The ultimate objective of our business anticipation methodology is to create a strategic roadmap that brings together these two approaches, and that provides a long-term vision while avoiding the pitfalls of lengthy, rigid, traditional strategic planning. Once that vision is defined, we can develop a flexible roadmap that outlines a set of actions to reach that vision. This could be focused on an external transformation where the client’s customer and external offer is key, or an internal transformation, where the client’s employees play the leading role. Yet, beyond a defined vision and roadmap, we believe business anticipation creates business value by enabling decision makers to visualise and articulate what role they would like their company to play in the foreseeable future, in a lean yet rigorous way.

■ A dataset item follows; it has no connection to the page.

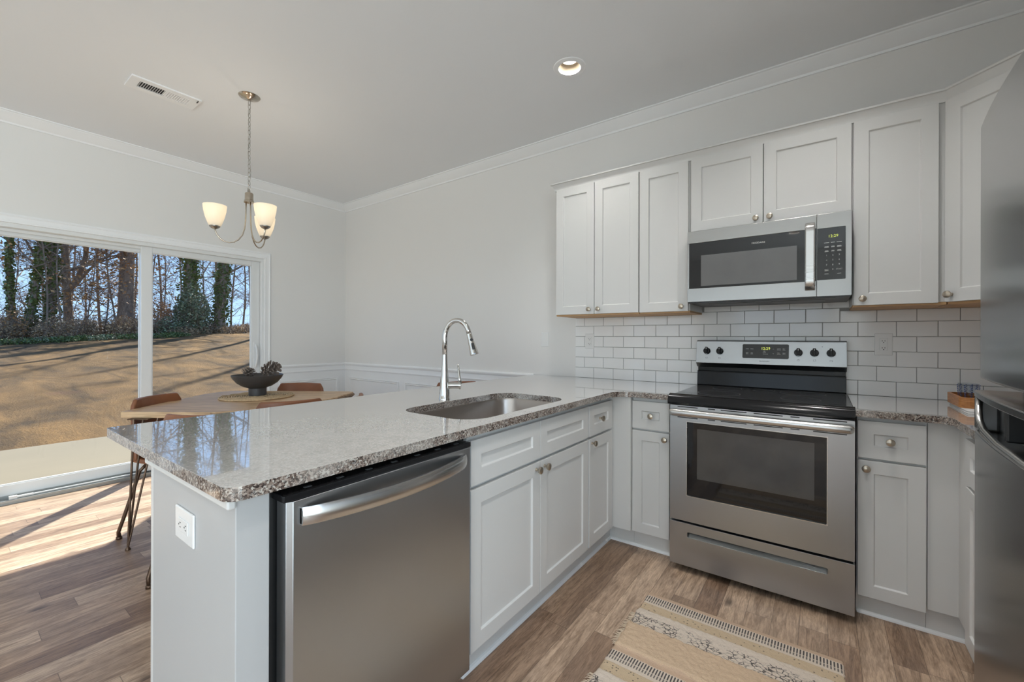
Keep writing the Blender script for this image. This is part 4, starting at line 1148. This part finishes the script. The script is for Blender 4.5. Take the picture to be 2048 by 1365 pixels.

Depending on the specific interests of a client, a business anticipation project could focus more on the development of the shifts, the future signs, the scenarios, or the facilitation of a stakeholder workshop. It could also kick off with expert interviews, global user research, or a combination of both. This type of work would be particularly valuable for companies who are expanding internationally, moving HQ, creating new business lines, or delving into a completely incipient area (e.g. human-robot retail interaction). What certainly seems to hold true for us is that the more uncertainly a company is facing, and the more their industry is being disrupted, the more relevant it becomes to anticipate potential futures, and in doing so, future-proof the core businesses.